● **STATED GOAL**
Each line from the beginning of the data below through the line containing "qz(1096), 'grey', .008)" should be repeated exactly, please.

● **GIVEN DATA**
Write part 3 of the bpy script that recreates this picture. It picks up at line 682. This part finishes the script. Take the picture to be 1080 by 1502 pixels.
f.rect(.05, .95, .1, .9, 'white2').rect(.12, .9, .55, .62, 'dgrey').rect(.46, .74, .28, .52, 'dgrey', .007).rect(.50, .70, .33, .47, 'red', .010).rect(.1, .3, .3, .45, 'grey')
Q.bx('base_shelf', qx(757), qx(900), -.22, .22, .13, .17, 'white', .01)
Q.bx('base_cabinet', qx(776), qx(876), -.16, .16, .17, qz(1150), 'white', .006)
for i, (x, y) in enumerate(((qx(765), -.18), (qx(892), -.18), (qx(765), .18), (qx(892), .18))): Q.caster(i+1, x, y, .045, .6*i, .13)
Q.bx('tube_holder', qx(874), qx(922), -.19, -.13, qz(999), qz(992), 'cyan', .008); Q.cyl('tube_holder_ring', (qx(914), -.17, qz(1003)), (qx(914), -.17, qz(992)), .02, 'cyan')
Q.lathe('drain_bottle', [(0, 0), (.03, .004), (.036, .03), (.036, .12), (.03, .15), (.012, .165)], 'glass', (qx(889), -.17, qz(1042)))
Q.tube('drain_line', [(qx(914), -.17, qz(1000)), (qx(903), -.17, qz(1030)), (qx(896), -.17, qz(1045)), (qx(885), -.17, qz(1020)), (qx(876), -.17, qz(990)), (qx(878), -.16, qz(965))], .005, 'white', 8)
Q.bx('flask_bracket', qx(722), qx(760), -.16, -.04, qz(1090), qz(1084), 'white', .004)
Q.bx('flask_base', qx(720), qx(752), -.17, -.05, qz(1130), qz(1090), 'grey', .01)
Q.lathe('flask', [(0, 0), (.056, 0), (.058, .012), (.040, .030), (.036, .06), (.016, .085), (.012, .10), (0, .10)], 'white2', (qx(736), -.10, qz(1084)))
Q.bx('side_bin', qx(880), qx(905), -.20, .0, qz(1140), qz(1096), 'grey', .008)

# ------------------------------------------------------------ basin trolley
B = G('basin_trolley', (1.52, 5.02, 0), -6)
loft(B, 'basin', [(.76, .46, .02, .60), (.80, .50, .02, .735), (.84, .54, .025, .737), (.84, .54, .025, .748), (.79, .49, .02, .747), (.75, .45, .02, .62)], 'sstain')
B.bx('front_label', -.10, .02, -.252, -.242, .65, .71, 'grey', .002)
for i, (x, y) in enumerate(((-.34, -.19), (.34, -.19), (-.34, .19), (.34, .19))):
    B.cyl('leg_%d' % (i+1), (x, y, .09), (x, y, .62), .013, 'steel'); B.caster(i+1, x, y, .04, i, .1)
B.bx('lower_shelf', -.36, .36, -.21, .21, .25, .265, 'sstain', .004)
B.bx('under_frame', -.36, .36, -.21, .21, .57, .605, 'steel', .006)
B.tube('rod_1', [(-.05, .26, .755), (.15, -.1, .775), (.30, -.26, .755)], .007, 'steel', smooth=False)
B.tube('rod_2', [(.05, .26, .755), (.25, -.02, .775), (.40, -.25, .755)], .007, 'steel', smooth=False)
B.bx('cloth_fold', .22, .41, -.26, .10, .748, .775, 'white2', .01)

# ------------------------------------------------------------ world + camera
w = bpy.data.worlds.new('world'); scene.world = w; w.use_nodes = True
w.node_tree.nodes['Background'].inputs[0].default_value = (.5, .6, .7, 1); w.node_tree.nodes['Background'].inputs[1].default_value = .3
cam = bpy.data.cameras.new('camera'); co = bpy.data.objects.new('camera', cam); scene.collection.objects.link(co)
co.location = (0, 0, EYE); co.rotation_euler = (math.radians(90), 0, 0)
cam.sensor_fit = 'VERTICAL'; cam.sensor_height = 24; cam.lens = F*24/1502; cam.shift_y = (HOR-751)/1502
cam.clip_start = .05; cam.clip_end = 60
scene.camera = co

● **RESPONSE**
Write part 3 of the bpy script that recreates this picture. It picks up at line 682. This part finishes the script. Take the picture to be 1080 by 1502 pixels.
f.rect(.05, .95, .1, .9, 'white2').rect(.12, .9, .55, .62, 'dgrey').rect(.46, .74, .28, .52, 'dgrey', .007).rect(.50, .70, .33, .47, 'red', .010).rect(.1, .3, .3, .45, 'grey')
Q.bx('base_shelf', qx(757), qx(900), -.22, .22, .13, .17, 'white', .01)
Q.bx('base_cabinet', qx(776), qx(876), -.16, .16, .17, qz(1150), 'white', .006)
for i, (x, y) in enumerate(((qx(765), -.18), (qx(892), -.18), (qx(765), .18), (qx(892), .18))): Q.caster(i+1, x, y, .045, .6*i, .13)
Q.bx('tube_holder', qx(874), qx(922), -.19, -.13, qz(999), qz(992), 'cyan', .008); Q.cyl('tube_holder_ring', (qx(914), -.17, qz(1003)), (qx(914), -.17, qz(992)), .02, 'cyan')
Q.lathe('drain_bottle', [(0, 0), (.03, .004), (.036, .03), (.036, .12), (.03, .15), (.012, .165)], 'glass', (qx(889), -.17, qz(1042)))
Q.tube('drain_line', [(qx(914), -.17, qz(1000)), (qx(903), -.17, qz(1030)), (qx(896), -.17, qz(1045)), (qx(885), -.17, qz(1020)), (qx(876), -.17, qz(990)), (qx(878), -.16, qz(965))], .005, 'white', 8)
Q.bx('flask_bracket', qx(722), qx(760), -.16, -.04, qz(1090), qz(1084), 'white', .004)
Q.bx('flask_base', qx(720), qx(752), -.17, -.05, qz(1130), qz(1090), 'grey', .01)
Q.lathe('flask', [(0, 0), (.056, 0), (.058, .012), (.040, .030), (.036, .06), (.016, .085), (.012, .10), (0, .10)], 'white2', (qx(736), -.10, qz(1084)))
Q.bx('side_bin', qx(880), qx(905), -.20, .0, qz(1140), qz(1096), 'grey', .008)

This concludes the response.